The budget has proposed adjusting the tax slabs under the new tax regime to make it more appealing to taxpayers. The standard deduction has also been proposed to be increased to Rs 75,000 from Rs 50,000 under the new regime. These tweaks will help salaried employees in the new tax regime save up to Rs 17,500 in income tax, Finance Minister Nirmala Sitharaman said in her budget speech.

The savings in tax due to the change in tax slabs will be more pronounced for the lower and middle income groups, but will be negligible for those in the higher income bracket (see graphic).

The higher standard deduction of Rs 75,000 means anybody with an annual income of Rs 7.75 lakh will not have to pay any tax. Under the new tax regime, a taxpayer with an annual income of up to Rs 7 lakh per year is eligible for full tax rebate under Section 87A.

This is the second change in the slab structure of the new tax regime in as many years. Last year’s budget had reduced the number of slabs from seven to six. It also extended the standard deduction to the new regime, making it more attractive for taxpayers. “The ministry is favouring the new tax regime. By adjusting the tax slabs, the new tax regime becomes more attractive, which is likely to result in more taxpayers opting for it,” says Neeraj Agarwala, Partner, Nangia Andersen LLP. In her speech, Sitharaman pointed out that two third of taxpayers opted for the new tax regime in the previous financial year.



However, this is also because the new tax regime has been made the default option for computing tax. “If a salaried taxpayer does not inform his employer, he is put under the new tax regime and taxed accordingly,”
says Sudhir Kaushik, CEO of tax filing portal Taxspanner.com. Once put in the new regime, the taxpayer can switch to the old tax regime only at the time of filing his tax return.

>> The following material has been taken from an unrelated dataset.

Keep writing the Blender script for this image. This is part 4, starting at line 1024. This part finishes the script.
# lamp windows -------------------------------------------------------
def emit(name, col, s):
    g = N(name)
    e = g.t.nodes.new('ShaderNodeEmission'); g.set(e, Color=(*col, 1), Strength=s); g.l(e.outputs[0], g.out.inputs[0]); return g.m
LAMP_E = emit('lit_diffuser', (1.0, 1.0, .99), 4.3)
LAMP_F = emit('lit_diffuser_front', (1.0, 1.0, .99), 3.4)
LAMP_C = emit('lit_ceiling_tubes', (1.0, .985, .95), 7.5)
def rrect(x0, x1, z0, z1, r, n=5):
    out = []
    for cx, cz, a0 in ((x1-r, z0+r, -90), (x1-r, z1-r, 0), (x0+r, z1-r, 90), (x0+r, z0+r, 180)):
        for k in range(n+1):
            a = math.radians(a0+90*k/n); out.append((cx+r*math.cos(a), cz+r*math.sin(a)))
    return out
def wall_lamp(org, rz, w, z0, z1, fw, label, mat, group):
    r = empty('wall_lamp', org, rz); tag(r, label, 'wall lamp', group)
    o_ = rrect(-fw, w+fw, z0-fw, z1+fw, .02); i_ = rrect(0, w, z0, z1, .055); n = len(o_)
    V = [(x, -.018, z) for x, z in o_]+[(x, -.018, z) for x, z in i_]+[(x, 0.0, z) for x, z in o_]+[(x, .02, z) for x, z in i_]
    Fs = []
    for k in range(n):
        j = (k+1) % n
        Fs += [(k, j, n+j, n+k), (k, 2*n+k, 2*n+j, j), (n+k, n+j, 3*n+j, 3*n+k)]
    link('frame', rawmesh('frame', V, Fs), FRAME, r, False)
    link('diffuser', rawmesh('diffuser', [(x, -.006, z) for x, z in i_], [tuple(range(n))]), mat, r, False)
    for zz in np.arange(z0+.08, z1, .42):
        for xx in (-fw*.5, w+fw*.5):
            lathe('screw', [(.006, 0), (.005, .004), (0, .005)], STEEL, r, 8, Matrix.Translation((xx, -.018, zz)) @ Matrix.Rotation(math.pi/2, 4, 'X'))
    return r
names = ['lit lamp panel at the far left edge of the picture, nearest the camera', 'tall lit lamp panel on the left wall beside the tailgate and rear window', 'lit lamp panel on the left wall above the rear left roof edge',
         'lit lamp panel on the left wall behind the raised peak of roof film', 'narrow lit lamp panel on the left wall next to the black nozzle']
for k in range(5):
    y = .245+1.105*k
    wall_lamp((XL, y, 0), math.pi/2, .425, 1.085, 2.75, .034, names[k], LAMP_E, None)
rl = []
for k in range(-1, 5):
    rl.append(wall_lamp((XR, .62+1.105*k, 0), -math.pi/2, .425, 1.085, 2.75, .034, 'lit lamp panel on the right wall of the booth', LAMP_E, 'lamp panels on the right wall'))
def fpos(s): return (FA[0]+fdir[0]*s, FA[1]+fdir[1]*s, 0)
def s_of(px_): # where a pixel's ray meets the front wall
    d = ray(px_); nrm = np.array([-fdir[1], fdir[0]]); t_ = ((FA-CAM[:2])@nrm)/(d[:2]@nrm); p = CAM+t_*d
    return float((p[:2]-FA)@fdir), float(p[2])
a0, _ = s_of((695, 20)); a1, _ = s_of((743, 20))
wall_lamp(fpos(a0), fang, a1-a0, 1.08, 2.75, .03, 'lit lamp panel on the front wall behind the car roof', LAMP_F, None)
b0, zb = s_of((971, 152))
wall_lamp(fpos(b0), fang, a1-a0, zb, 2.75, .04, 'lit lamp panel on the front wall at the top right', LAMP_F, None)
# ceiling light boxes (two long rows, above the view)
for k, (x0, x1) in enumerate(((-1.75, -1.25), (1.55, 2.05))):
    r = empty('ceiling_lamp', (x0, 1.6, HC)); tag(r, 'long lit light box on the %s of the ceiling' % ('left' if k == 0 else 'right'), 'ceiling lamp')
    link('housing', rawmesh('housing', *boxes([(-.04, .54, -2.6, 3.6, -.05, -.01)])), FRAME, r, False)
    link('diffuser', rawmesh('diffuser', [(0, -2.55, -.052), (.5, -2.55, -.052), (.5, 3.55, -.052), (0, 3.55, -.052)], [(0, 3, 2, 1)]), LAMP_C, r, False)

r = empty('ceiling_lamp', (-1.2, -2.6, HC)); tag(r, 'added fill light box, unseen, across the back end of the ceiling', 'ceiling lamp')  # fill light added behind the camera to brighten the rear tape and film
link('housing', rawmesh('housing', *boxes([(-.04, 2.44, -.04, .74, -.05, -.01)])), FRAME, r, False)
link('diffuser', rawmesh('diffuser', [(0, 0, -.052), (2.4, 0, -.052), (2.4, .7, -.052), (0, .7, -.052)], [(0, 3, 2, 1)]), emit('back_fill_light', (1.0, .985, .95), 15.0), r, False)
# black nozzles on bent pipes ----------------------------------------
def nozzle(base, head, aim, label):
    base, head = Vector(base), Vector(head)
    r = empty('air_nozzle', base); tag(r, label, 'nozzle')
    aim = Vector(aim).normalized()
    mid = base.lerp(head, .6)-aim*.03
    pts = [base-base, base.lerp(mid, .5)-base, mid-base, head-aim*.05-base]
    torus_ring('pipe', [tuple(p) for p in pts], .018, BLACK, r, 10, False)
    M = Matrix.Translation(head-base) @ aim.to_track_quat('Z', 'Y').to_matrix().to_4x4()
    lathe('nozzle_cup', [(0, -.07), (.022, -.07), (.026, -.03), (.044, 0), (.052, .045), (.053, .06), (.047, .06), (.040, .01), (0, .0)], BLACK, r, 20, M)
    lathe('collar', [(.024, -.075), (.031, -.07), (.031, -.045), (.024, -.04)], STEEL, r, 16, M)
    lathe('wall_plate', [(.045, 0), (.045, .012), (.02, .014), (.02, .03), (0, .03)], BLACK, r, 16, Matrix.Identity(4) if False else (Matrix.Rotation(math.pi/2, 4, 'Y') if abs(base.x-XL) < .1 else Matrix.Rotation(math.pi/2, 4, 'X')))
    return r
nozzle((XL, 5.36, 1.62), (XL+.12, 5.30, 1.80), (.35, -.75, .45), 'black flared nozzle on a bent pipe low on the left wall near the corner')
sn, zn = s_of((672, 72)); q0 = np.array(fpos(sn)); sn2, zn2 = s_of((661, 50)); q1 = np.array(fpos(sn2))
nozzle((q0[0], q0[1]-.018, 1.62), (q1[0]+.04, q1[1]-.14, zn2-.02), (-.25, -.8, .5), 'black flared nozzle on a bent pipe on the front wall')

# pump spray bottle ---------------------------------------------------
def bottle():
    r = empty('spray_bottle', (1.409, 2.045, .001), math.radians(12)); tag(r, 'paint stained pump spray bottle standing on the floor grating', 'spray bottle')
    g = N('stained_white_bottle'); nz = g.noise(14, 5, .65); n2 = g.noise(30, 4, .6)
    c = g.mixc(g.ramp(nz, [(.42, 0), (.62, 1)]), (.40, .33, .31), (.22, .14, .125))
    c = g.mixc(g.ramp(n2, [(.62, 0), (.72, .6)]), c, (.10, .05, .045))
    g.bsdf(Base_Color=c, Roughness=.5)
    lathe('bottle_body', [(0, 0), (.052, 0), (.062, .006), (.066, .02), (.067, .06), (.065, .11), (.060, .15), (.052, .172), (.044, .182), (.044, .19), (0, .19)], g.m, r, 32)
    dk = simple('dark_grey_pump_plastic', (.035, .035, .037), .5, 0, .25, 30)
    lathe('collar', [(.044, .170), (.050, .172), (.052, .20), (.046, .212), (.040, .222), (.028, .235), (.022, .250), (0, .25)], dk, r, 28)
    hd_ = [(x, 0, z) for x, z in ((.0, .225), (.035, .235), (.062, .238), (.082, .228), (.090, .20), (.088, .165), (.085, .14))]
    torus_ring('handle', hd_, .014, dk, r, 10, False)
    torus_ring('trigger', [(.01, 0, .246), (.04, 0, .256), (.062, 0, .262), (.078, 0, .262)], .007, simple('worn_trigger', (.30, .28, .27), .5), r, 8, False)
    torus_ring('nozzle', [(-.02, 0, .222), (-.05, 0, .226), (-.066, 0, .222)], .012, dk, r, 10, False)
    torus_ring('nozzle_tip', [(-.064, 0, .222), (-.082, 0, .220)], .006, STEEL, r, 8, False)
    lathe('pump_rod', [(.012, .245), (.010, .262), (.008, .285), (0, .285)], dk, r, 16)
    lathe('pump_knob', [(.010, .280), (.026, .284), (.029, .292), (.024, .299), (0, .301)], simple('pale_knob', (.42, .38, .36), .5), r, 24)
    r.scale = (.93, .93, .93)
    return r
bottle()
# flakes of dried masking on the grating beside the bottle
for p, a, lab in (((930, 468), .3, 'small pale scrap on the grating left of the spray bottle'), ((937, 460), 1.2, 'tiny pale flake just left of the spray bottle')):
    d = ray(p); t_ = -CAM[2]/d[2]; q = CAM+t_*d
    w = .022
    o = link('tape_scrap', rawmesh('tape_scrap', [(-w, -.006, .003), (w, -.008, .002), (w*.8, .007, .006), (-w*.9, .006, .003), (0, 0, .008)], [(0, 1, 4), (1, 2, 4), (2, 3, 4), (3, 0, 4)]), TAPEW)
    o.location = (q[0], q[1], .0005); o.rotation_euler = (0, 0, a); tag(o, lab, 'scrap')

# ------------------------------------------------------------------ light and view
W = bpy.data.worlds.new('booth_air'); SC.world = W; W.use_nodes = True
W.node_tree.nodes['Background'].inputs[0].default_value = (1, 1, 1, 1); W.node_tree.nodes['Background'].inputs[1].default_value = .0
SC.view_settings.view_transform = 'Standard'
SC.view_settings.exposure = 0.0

In a major relief to salaried taxpayers, the budget has proposed that tax collected at source (TCS) can be adjusted against TDS on sala ry. TCS is applicable on certain expenses, including remittances to foreign countries, expenses in foreign exchange and purchase of luxury cars priced above Rs 10 lakh. Anybody who sends money abroad has to cough up 20% TCS if the amount exceeds Rs 7 lakh.

“This posed a challenge for salaried employees, who ended up paying excess taxes for the year,” says Agarwala. Though the TCS is refunded when the taxpayer files his return, he has to wait up to 12-15 months for the refund. Someone who sent money abroad in May-June 2024, would have had to wait till July 2025 to file his tax return and get a refund 1-2 months later. The budget has proposed that the taxpayer can get the TCS adjusted against the TDS on his salary income. “This will ease the burden on taxpayers who send money to children studying abroad,” says Amit Maheshwari, Partner AKM Global.